Other Names for some of this:
  • Other words for timeboxes, particularly where they are used to limit a concentrated action: sprints or dashes.
  • Other names for using timeboxes to define (control) fuzzy creative goals or time suck activities: Unscheduling (via Neil Fiore’s The Now Habit) or Structured Procrastination (via John Perry).

3. Combinationals

There are so many permutations and individual combinations of many time-based productivity methods. As one example –

(10+2)*5

This is a Merlin Mann (of 43Folders) productivity hack, basically combining a timer system like pomodoro but within a power hour, via timeboxing. It’s perfect for procrastinators and people with long lists of very short tasks (called mosquitos).

Basically it uses a kitchen timer, and a system of short task sessions and even shorter breaks. So, you work on a task for ten minutes, then take a two minute break, then go back and work for another ten minutes, then another two minute break. You repeat this cycle another three times (making a total of five cycles) in a one hour period.

You can work on only one task, or a set of tasks.

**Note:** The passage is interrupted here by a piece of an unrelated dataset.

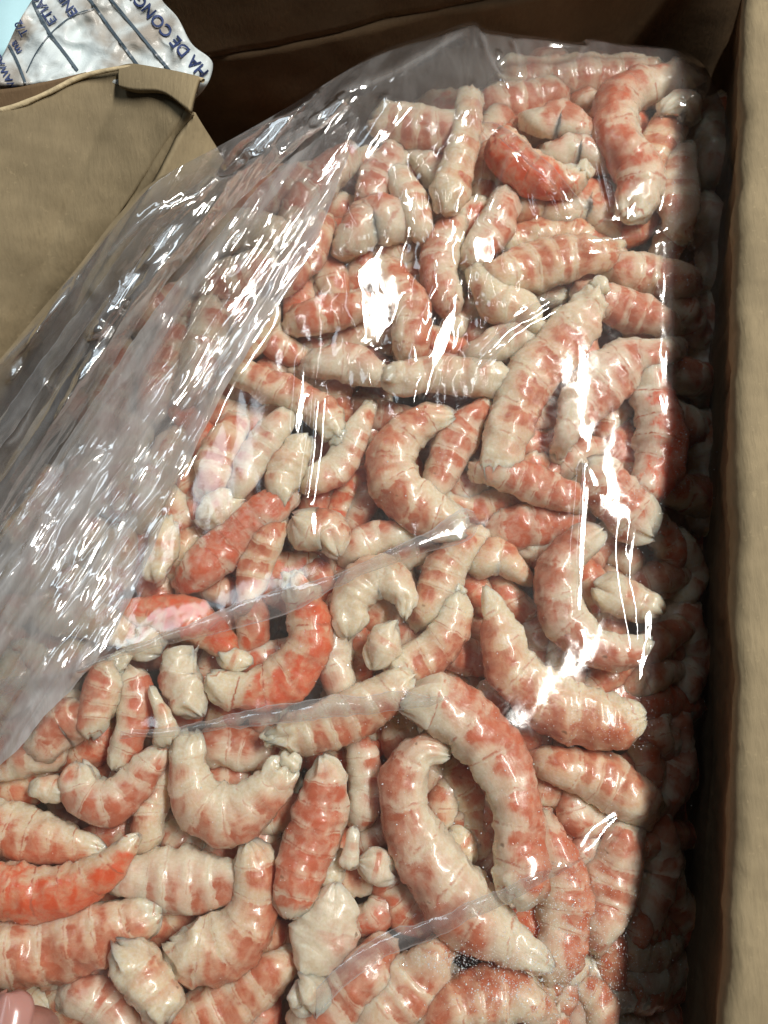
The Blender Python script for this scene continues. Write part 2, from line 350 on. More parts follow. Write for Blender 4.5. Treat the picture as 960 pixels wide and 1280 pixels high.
MADE = []; PTS = []     # every vertex of the heap, for draping the film
idx = [0]
def build_tail(lv, red, rag, wht, pts, label, dors=None, group='peeled shrimp heaped in the clear bag', name='peeled_shrimp', cat='shrimp', warm=None, nseg=6, zoff=0.0, flat=0.86, collect=None):
    idx[0] += 1; sd = idx[0] * 7
    rng = np.random.RandomState(sd)
    pts = [tuple(p) for p in pts]
    L = sum(math.hypot(pts[i + 1][0] - pts[i][0], pts[i + 1][1] - pts[i][1]) for i in range(len(pts) - 1))
    mw = max(p[2] for p in pts)
    if name == 'peeled_shrimp' and L < 2.3 * mw and lv > .15:
        # short visible stretch of a tail: both ends dive under its neighbours
        pts = [p if len(p) > 3 else p + (0.0,) for p in pts]
        e = 0.42 * mw
        def ext(a, b):
            d = math.hypot(a[0] - b[0], a[1] - b[1]); return (a[0] + (a[0] - b[0]) / d * e, a[1] + (a[1] - b[1]) / d * e, a[2] * .86, -0.012)
        qa, qb = ext(pts[0], pts[1]), ext(pts[-1], pts[-2])
        inside = lambda q: q[0] > np.interp(q[1], [60, 100, 150, 230, 330, 450, 600], [640, 560, 450, 300, 180, 110, 20]) and q[1] > 95 and q[0] < 890
        if inside(qa): pts = [qa] + pts; L += e
        if inside(qb): pts = pts + [qb]; L += e
    n = int(np.clip(L / 2.4, 24, 96)); k = 28
    A = catmull([(p[0], p[1], p[2], p[3] if len(p) > 3 else 0.0) for p in pts], n)
    A[:, 2] *= 0.93; mw = max(p[2] for p in pts)
    nseg = int(np.clip(round(L / (0.42 * mw)), 2, 7)) if name == 'peeled_shrimp' else nseg
    rag = tuple(max(q, .38) for q in rag)
    A[:, 2] = np.maximum(A[:, 2], 6)
    # centre sits below the surface of the heap by its own half thickness
    z0 = hz(A[:, 0], A[:, 1]) - lv * 0.0095 + A[:, 3] + zoff
    dep = np.linalg.norm(at(A[:, 0], A[:, 1], z0) - np.array([0, 0, CAMZ]), axis=1)
    z0 = z0 - 0.55 * (A[:, 2] * 0.5 * dep / F)
    P = at(A[:, 0], A[:, 1], z0)
    for _ in range(3):
        Q = np.vstack([P[:1], P, P[-1:]]); P = np.vstack([P[:1], 0.25 * Q[:-2][1:-1] + 0.5 * Q[1:-1][1:-1] + 0.25 * Q[2:][1:-1], P[-1:]])
    if n > 6:
        kk = np.array([1, 2, 3, 2, 1.]); kk /= kk.sum()
        zz = np.pad(P[:, 2], 2, mode='edge'); zz = np.convolve(zz, kk, 'valid'); P[:, 2] = zz
    depth = (np.linalg.norm(P - np.array([0, 0, CAMZ]), axis=1)) * 0.975
    R = A[:, 2] * 0.5 * depth / F
    u = np.linspace(0, 1, n)
    T = np.gradient(P, axis=0); T /= np.linalg.norm(T, axis=1)[:, None]
    for _ in range(4):
        T = np.vstack([T[:1], 0.25 * T[:-2] + 0.5 * T[1:-1] + 0.25 * T[2:], T[-1:]])
    T /= np.linalg.norm(T, axis=1)[:, None]
    Up = np.array([0, 0, 1.0]); Sd = np.cross(T, Up); Sd /= np.linalg.norm(Sd, axis=1)[:, None]; U = np.cross(Sd, T)
    if dors is None:
        a = np.array(pts, float); 
        if len(a) > 2:
            d = np.diff(a[:, :2], axis=0); cr = np.sum(d[:-1, 0] * d[1:, 1] - d[:-1, 1] * d[1:, 0]); 
            turn = cr / (np.mean(np.linalg.norm(d, axis=1)) ** 2)
        else: turn = 0
        # image y runs down: positive cross = turning right; outer side = left of travel = negative angle
        dors = -62 * np.clip(turn / 0.5, -1, 1)
    ph = np.linspace(0, 2 * np.pi, k, endpoint=False)
    PH, UU = np.meshgrid(ph, u)
    dv = np.cos(PH - rad(dors))
    seglen = 1.0 / nseg
    seg = UU * nseg + 0.12 * (1 - dv) + 0.08 * rng.randn()
    fr = seg - np.floor(seg)
    shing = (fr ** 1.6 - 0.45) * (0.5 + 0.5 * dv) * 0.040 - 0.020 * np.exp(-((fr - .94) / .05) ** 2) * (0.6 + 0.4 * dv)
    if name == 'shrimp_piece': shing = shing * 0.15
    tipA, tipB = 0.5 * mw / L, 0.5 * mw / L
    capA = np.clip(1 - (1 - np.clip((UU + .004) / max(0.02, tipA * 0.8), 0, 1)) ** 2, 0, 1) ** .5
    capB = np.clip(1 - (1 - np.clip((1.004 - UU) / max(0.02, tipB * 0.8), 0, 1)) ** 2, 0, 1) ** .5
    cap = capA * capB
    ru = R[:, None]; flat = flat * (1 + 0.10 * rng.randn())
    dirv = np.cos(PH)[..., None] * U[:, None] * flat + np.sin(PH)[..., None] * Sd[:, None]
    base = P[:, None] + dirv * ru[..., None]
    ragm = rag[0] * np.clip(1 - UU / 0.26, 0, 1) + rag[1] * np.clip(1 - (1 - UU) / 0.26, 0, 1)
    belly = np.clip(-dv, 0, 1)
    off = base + sd
    big = 1.35 if name == 'shrimp_piece' else 1.0
    disp = 1 + shing + 0.13 * big * fbm(off, 95, sd, 2) + 0.075 * big ** 1.5 * fbm(off, 300, sd + 3, 3) + belly * 0.12 * fbm(off, 420, sd + 5, 2)
    disp += ragm * (0.42 * fbm(off, 250, sd + 7, 3) + 0.10 * np.abs(vnoise(off, 800, sd + 9)))
    # torn ends: fringes of flesh of uneven length
    eA = np.clip(1 - UU / (0.9 * tipA + .03), 0, 1); eB = np.clip(1 - (1 - UU) / (0.9 * tipB + .03), 0, 1)
    lob = np.stack([np.cos(PH) * 2.1, np.sin(PH) * 2.1, np.full_like(PH, sd * 1.3)], -1)
    frA = eA * (0.55 * vnoise(lob, 1.0, sd + 41) + 0.40 * vnoise(lob, 2.4, sd + 42)) * (0.5 + rag[0]); frB = eB * (0.55 * vnoise(lob, 1.0, sd + 43) + 0.40 * vnoise(lob, 2.4, sd + 44)) * (0.5 + rag[1])
    disp *= 1 + 0.50 * (frA + frB)
    # belly side is flatter
    disp *= 1 - 0.10 * belly
    V = P[:, None] + dirv * (ru * disp * cap)[..., None]
    V = V + (T[:, None] * (ragm * 0.35 * vnoise(off, 420, sd + 11) * ru)[..., None])
    V = V + T[:, None] * (((frB - frA) * 0.5) * ru)[..., None]
    w = 0.5 * np.maximum(eA, eB) + wht[0] * np.clip(1.6 * (1 - UU / 0.32), 0, 1) + wht[1] * np.clip(1.6 * (1 - (1 - UU) / 0.32), 0, 1)
    Vf = V.reshape(-1, 3)
    Fc = grid_faces(n, k, True).tolist()
    Fc.append(list(range(k))[::-1]); Fc.append(list(range((n - 1) * k, n * k)))
    if warm is None: warm = float(np.clip(rng.rand() * 0.9, 0, 1))
    N = len(Vf)
    c0 = Vf.mean(0)
    PTS.append(Vf)
    at_ = dict(u=UU.ravel(), dors=dv.ravel(), seg=seg.ravel(), wht=w.ravel(), red=np.full(N, red), warm=np.full(N, warm))
    if collect is not None:
        collect.append((Vf, Fc, at_)); return None
    o = mesh_obj(name, Vf - c0, Fc, M_SHRIMP, None, True, at_)
    o.location = c0
    tag(o, label, cat, group)
    o_px = pts[len(pts) // 2]; MADE.append((o_px[0], o_px[1], label, red))
    # torn flesh at the ragged ends: crumbly lump that hangs on the end
    for e, (i, sgn) in enumerate(((1, -1), (n - 2, 1))):
        if rag[e] < 0.55 or name != 'peeled_shrimp': continue
        rr = R[i + (4 if e == 0 else -4)] * 0.80
        th = np.linspace(0, np.pi, 13); pp = np.linspace(0, 2 * np.pi, 20, endpoint=False)
        TH, PP = np.meshgrid(th, pp, indexing='ij')
        d = (np.cos(TH)[..., None] * T[i] * 0.9 + np.sin(TH)[..., None] * (np.cos(PP)[..., None] * U[i] * 0.75 + np.sin(PP)[..., None] * Sd[i] * 1.0))
        c = P[i] + T[i] * sgn * rr * 0.1
        q = c + d * rr
        dsp = 0.82 + 0.28 * fbm(q + sd, 190, sd + 21, 2) + 0.34 * fbm(q + sd, 480, sd + 23, 2) + 0.15 * np.abs(vnoise(q, 700, sd + 4))
        q = c + d * (rr * dsp)[..., None]
        qf = q.reshape(-1, 3)
        nn = len(qf)
        f = mesh_obj('frayed_end', qf - c0, grid_faces(13, 20, True), M_SHRIMP, o, True,
                 dict(u=np.zeros(nn), dors=np.full(nn, -0.6), seg=np.full(nn, 0.3), wht=np.full(nn, 0.25), red=np.full(nn, red * 0.8), warm=np.full(nn, warm)))
        PTS.append(qf)
    return o

T = build_tail
def chunk(lv, red, pts, label, rag=(0.9, 0.9), **kw):
    return build_tail(lv, red, rag, (0.3, 0.3), pts, label, name='shrimp_piece', cat='shrimp piece', group='broken shrimp pieces in the clear bag', nseg=kw.pop('nseg', 3), **kw)
# ------------------------------------------------------------------ the shrimp, traced one by one
# lower edge
T(0, .98, (0, .3), (0, .12), [(-40,1092,44),(20,1112,64),(83,1111,62),(122,1094,52),(147,1071,38),(174,1044,24)], 'brightest orange red tail lying flat beside a paler pink tail below it', warm=.9)
T(.6, .66, (0, .3), (0, .2), [(-30,1012,46),(20,1036,64),(70,1051,54),(108,1058,36),(134,1062,18)], 'orange tail with a pale frayed upper side just above the brightest orange tail', dors=60)
T(.3, .50, (0, .2), (0, 0), [(-45,1200,70),(20,1190,76),(80,1180,78),(130,1167,72),(170,1150,58),(202,1140,36)], 'thick pink tail running under the brightest orange tail')
chunk(-.3, .10, [(147,1182,38),(175,1213,62),(198,1248,54),(206,1278,36)], 'cream coloured jagged broken piece with one orange spot', warm=.7)
T(.6, .24, (.2, .2), (.3, 0), [(152,1095,44),(188,1097,70),(230,1100,74),(272,1102,62),(300,1095,46)], 'greyish stubby tail with a round white end next to the brightest orange tip')
T(.2, .50, (0, .3), (0, .15), [(312,1052,46),(319,1100,56),(309,1150,74),(277,1182,86),(240,1185,80),(213,1178,60)], 'hooked tail with a red upper arm and greyish banded lower end')
T(-.2, .36, (0, .9), (.35, .1), [(240,914,42),(236,960,54),(250,1003,74),(286,1018,78),(322,1000,62),(347,970,44),(362,952,36)], 'plump pale beige tail bent like a U with a crumbly torn tip', warm=.5)
T(.1, .66, (.1, .1), (.15, 0), [(402,945,28),(408,970,50),(402,1005,68),(393,1040,74),(378,1085,66),(368,1120,56),(362,1146,38)], 'upright straight tail with red bands and a white patch', dors=0)
chunk(.2, .04, [(419,1104,30),(413,1140,64),(402,1175,74),(386,1205,50),(378,1222,26)], 'leaf shaped white piece under the upright banded tail', rag=(.35, .35), flat=.6)
chunk(-.2, .0, [(376,1228,38),(387,1246,50),(392,1266,34)], 'small round frosted white lump below the leaf shaped white piece')
T(0, .52, (0, .5), (0, .55), [(562,944,32),(530,940,46),(509,968,60),(506,1005,68),(513,1035,74),(534,1074,82),(566,1117,94),(608,1156,84),(652,1186,50),(690,1209,28)], 'long orange blotched tail ending in a thick white fringed tip', warm=.3)
T(-.5, .62, (0, .1), (.4, 0), [(500,884,48),(535,880,76),(580,900,86),(620,945,84),(643,1000,76),(650,1050,68),(648,1100,70),(640,1132,48)], 'large red marked tail arching over the white fringed one', warm=.3)
T(1.0, .62, (.2, .3), (0, 0), [(690,1045,40),(702,1095,70),(706,1150,72),(700,1195,60)], 'frosted pink tail lying beyond the lower end of the large arch')
T(1.3, .36, (.3, .5), (.3, .1), [(778,1048,50),(766,1090,66),(756,1130,62),(748,1164,40)], 'whitish frosted tail beside the small bright curved crease')
T(.9, .46, (.1, .1), (0, .35), [(686,955,46),(728,967,66),(765,980,74),(797,1000,60)], 'pink tail with a rounded white right end below the big pink S shape')
T(0, .50, (.3, .3), (.2, 0), [(605,733,20),(618,765,42),(630,800,66),(645,838,78),(685,875,84),(730,893,82),(770,902,76),(808,895,52)], 'big pink tail running from a thin white point down into a thick bend')
T(-.1, .44, (0, .2), (0, 0), [(752,662,36),(716,688,56),(698,730,68),(708,775,68),(742,808,56),(784,814,46),(814,800,26)], 'smooth crescent tail under two bright vertical film streaks')
chunk(.3, .08, [(744,733,44),(775,745,58),(805,757,50),(826,768,36)], 'cream piece nestled inside the crescent tail', rag=(.4, .6))
T(.1, .54, (.2, .2), (0, .2), [(733,580,50),(755,605,72),(785,640,76),(816,668,58)], 'frosted pink tail just above the crescent one')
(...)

For more: Procrastination hack: ‘(10+2)*5’

 4. Time Audits

time-auditA standard technique for time management is to analyse where we use our time currently, so as to find areas where we can redesign, or utilise for better productivity. To do this analysis, it’s recommended that a time audit is done, often for a week.

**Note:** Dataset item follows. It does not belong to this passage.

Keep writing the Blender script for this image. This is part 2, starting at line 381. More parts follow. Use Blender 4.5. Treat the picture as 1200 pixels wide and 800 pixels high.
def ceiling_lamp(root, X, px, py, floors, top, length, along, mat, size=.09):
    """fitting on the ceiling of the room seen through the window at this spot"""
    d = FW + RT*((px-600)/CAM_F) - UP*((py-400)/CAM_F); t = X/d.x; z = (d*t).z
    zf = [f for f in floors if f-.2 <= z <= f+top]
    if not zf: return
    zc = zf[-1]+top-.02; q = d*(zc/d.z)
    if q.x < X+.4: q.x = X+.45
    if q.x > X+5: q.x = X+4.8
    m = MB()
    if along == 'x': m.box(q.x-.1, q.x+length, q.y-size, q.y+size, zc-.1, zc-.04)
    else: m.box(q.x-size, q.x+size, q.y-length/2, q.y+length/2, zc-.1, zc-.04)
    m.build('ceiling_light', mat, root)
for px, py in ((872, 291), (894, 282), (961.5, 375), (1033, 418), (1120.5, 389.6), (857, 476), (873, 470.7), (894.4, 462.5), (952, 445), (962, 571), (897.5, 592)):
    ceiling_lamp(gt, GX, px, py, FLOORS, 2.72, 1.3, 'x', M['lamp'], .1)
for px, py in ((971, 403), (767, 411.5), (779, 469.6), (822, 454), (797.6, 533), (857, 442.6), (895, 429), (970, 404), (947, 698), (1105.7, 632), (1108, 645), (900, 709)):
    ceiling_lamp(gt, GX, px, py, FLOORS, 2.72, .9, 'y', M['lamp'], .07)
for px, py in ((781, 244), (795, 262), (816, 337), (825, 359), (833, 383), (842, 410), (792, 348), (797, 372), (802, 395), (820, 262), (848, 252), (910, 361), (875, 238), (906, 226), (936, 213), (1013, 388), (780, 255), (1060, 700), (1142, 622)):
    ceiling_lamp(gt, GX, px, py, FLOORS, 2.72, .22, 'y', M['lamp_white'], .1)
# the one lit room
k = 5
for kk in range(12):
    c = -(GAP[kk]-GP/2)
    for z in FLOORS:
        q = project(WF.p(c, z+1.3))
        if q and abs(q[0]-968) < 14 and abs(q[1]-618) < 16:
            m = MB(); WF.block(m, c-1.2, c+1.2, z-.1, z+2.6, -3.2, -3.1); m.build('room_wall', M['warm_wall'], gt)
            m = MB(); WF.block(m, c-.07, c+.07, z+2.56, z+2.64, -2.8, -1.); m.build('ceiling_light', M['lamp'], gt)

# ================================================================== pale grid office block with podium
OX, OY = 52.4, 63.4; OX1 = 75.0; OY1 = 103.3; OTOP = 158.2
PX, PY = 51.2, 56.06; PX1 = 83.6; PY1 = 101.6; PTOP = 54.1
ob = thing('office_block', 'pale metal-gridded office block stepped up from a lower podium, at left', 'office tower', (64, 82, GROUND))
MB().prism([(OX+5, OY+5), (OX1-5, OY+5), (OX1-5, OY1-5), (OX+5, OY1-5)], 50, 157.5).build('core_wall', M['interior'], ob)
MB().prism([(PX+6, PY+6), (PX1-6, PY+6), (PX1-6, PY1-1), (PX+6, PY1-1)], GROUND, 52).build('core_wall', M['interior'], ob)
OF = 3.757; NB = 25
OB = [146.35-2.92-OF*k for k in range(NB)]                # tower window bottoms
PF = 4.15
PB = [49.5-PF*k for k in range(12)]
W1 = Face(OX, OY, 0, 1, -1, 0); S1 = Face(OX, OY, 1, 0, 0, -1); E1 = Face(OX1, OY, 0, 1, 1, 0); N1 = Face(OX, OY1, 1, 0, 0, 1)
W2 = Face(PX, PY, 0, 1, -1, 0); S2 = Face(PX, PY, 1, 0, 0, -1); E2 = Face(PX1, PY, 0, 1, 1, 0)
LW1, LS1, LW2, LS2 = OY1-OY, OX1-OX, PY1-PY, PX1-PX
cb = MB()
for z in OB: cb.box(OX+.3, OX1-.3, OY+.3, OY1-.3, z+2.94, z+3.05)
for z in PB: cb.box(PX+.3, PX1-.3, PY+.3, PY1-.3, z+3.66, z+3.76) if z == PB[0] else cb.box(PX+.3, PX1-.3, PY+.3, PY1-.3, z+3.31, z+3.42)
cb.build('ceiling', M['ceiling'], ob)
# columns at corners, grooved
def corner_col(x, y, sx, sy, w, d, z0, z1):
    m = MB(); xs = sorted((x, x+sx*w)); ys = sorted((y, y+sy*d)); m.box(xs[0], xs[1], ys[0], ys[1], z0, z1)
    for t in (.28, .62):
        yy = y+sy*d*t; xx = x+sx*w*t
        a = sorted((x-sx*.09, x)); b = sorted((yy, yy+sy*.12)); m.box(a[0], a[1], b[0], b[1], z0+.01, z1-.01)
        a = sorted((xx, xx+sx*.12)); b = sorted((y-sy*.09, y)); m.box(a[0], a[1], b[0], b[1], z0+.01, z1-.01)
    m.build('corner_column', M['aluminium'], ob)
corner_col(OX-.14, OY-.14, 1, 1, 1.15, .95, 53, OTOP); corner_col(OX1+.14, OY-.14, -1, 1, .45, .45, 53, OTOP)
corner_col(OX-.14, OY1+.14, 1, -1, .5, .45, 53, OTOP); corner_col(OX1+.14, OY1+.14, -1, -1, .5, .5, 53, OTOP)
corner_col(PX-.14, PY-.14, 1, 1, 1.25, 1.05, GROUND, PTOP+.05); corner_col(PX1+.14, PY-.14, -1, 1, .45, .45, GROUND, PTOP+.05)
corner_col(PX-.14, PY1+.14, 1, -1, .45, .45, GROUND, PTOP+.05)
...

A time audit documents a working day, breaking out all the tasks, and breaks, and how much time is spent on each. Audits like this can be documented through spreadsheets or in tables or even desk planners. Permutations allow for also writing down moods or energy levels during the tasks, distractions, and also may include sleep times too (although typically only cover a working day).

The point is – once you have a week’s worth of time audit data, you analyse this to work out where the best time is for doing certain tasks – where you have the least distractions, most energy or focus.

Many writers do this type of audit also, and these should be repeated periodically. I once found that my natural peak writing time – the time when I find the most flow or mindfulness in writing, is unfortunately from 4:30pm – a time that is shared with several important domestic responsibilities.

To make the most of this understanding, I now attempt to negotiate some opportunities around this late afternoon timing where other people cover my chores, and leaving me with no distractions – a tiny writing retreat. However, in the analysis I also found that my second best writing times come in my mornings. And all of this also changes over the years.

In this To Done article, Bob Walsh offers one method for doing a time audit, based on choosing your top ten activities prior to the audit – and then seeing if you are actually mapping your time spent to these (or not). The article also has a link to a free excel spreadsheet to do this on.

Friday’s final post in this series also mentions several time audit apps and services to help find your Efficiency Ratio.

Efficiency Ratio

Want to scare yourself (or toot your own horn?). Then do some maths to find your efficiency ratio. Once you’ve done an honest time audit, the ratio is obtained simply by this –

Efficiency Ratio = (Time Doing “Real Work”) / (Time Spent “At Work”).